Quant au label Carnot, c’est sans doute le dispositif des PIA le plus vertueux que je connaisse car il est valorisant pour toutes ses parties prenantes, ce qui explique probablement son succès. Année après année je constate qu’il fonctionne bien, dans l’état d’esprit qui existait à ses débuts.
[Carnot ISIFoR] En quoi la taille de l’lMFT est un atout dans l’univers compétitif de la recherche actuelle ?
[Éric Climent] Sa taille et sa longue histoire sont des forces. Notre rôle de formateur renforce encore notre visibilité car nos diplômés partent ensuite ailleurs, dans les entreprises. Cela crée un réseau d’anciens très actif et crée un effet vertueux pour l’institut. Cet effet est aussi réel à l’international, il y a 40 % d’étudiants étrangers à l’IMFT et 50 % de nos articles sont signés de co-auteurs hors de notre laboratoire, ceci est important pour nous. Mais il y a encore des progrès à faire pour aller vers plus de pérennité dans nos partenariats internationaux.
[Carnot ISIFoR] L’IMFT c’est un institut avec une très longue histoire, plus de 100 ans… comment présenter l’Institut de Mécanique des Fluides de Toulouse ?
[Éric Climent] C’est en effet une longue histoire avec des phases très différentes. À l’origine il y avait une école d’ingénieurs : l’IET (l’Institut Électrotechnique de Toulouse, fondée en 1907). Cette école a rapidement eu besoin de moyens d’essais en hydraulique pour former ses élèves (l’hydroélectricité était alors en plein développement dans les Pyrénées). Son directeur, Charles Camichel, avait négocié avec le maire de Toulouse un lieu où installer un laboratoire. L’île du Ramier était peu ou pas urbanisée, située au cœur de la ville, avec un accès aisé aux eaux de la Garonne ; voilà qui était particulièrement propice à l’installation du Laboratoire de Recherches Hydrauliques dans ce lieu qu’il n’a plus quitté depuis.
Le laboratoire a connu trois grandes phases de développement et de diversification de ses activités :
- une phase hydroélectrique de la création du laboratoire jusqu’aux années 40 (avec la naissance d’EDF),
- une phase aéronautique à partir des années 30,
- une phase de diversification (modélisation de la turbulence, transferts en milieux poreux, écoulements diphasiques, combustion, biomécanique…) avec le rattachement au CNRS (Centre National de la Recherche Scientifique) en 1966 et à l’UPS (Université Paul Sabatier) en 1996.

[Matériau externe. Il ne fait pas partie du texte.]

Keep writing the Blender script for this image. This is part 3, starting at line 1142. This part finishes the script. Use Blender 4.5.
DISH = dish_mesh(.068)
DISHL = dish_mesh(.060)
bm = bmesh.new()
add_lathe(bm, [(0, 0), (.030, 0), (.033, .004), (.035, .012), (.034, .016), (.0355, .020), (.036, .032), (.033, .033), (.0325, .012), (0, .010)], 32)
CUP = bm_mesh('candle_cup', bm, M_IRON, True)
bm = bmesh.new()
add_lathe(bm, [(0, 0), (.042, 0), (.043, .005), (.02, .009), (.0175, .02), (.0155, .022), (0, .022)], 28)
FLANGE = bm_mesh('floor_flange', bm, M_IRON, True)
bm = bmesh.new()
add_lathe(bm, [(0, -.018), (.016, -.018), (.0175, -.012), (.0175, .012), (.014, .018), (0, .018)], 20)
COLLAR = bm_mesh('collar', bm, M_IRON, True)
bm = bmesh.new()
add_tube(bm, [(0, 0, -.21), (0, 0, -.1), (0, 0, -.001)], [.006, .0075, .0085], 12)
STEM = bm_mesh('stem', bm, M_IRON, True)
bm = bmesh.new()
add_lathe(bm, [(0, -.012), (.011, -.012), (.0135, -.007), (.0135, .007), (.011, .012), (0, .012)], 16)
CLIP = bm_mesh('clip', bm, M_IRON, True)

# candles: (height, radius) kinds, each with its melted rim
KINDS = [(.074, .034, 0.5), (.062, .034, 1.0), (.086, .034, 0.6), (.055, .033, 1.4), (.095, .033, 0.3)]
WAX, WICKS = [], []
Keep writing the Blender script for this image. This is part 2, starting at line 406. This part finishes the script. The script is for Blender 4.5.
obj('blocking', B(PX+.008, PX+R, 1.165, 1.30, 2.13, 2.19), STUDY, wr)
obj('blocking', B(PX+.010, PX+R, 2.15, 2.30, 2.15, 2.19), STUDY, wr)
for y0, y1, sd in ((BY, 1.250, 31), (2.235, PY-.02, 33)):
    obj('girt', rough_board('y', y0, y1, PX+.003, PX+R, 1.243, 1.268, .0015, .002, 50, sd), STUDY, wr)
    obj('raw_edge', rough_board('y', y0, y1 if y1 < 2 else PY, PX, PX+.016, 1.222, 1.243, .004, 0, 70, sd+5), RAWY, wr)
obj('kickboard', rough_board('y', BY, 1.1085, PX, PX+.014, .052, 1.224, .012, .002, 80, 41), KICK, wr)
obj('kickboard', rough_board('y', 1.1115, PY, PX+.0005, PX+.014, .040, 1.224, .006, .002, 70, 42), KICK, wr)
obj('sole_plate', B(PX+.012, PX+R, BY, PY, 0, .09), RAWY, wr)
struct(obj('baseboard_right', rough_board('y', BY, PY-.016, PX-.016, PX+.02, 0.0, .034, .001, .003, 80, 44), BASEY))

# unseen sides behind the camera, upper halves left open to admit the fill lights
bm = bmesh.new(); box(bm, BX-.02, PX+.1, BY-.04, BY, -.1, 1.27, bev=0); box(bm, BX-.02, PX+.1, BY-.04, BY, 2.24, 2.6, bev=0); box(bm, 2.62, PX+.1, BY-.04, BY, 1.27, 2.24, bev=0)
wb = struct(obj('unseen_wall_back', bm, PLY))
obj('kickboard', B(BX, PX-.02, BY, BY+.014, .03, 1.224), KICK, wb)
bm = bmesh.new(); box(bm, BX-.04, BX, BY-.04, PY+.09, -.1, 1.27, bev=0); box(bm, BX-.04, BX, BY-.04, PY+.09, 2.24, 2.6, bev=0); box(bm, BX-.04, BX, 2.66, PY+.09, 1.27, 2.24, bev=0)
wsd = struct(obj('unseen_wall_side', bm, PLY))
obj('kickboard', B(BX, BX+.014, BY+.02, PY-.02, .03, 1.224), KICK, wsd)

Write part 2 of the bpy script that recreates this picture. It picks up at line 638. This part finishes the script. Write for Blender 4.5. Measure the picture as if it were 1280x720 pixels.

A partir des années 80 et jusqu’à aujourd’hui les thématiques d’études continuent de se multiplier, les partenariats industriels deviennent plus nombreux, accompagnés d’une ouverture internationale.
[Carnot ISIFoR] Dernière question, plus personnelle : Comment es-tu arrivé là ?
[Éric Climent] Je suis d’ici…, enfin quand je dis je suis d’ici c’est que j’ai fait ma thèse à l’IMFT de 1993 à 1996. Ensuite je ne suis pas revenu dans ma Provence natale mais je me suis dirigé vers l’Alsace où j’ai été maître de conférences à Strasbourg de 1997 à 2003. Mes pérégrinations ne se sont cependant pas arrêtées car pendant deux années j’ai travaillé aux États-Unis avant de revenir en 2003 à Toulouse. Je me suis intéressé à ce moment-là au génie chimique (jusqu’en 2008) puis investi au sein de l’ENSEEIHT. J’ai enfin rejoint des postes avec une importante part administrative (2011-2015 directeur-adjoint puis directeur de l’IMFT depuis 2016), activités qui me laissent cependant un peu de temps pour faire de la Recherche que je ne compte pas laisser tomber.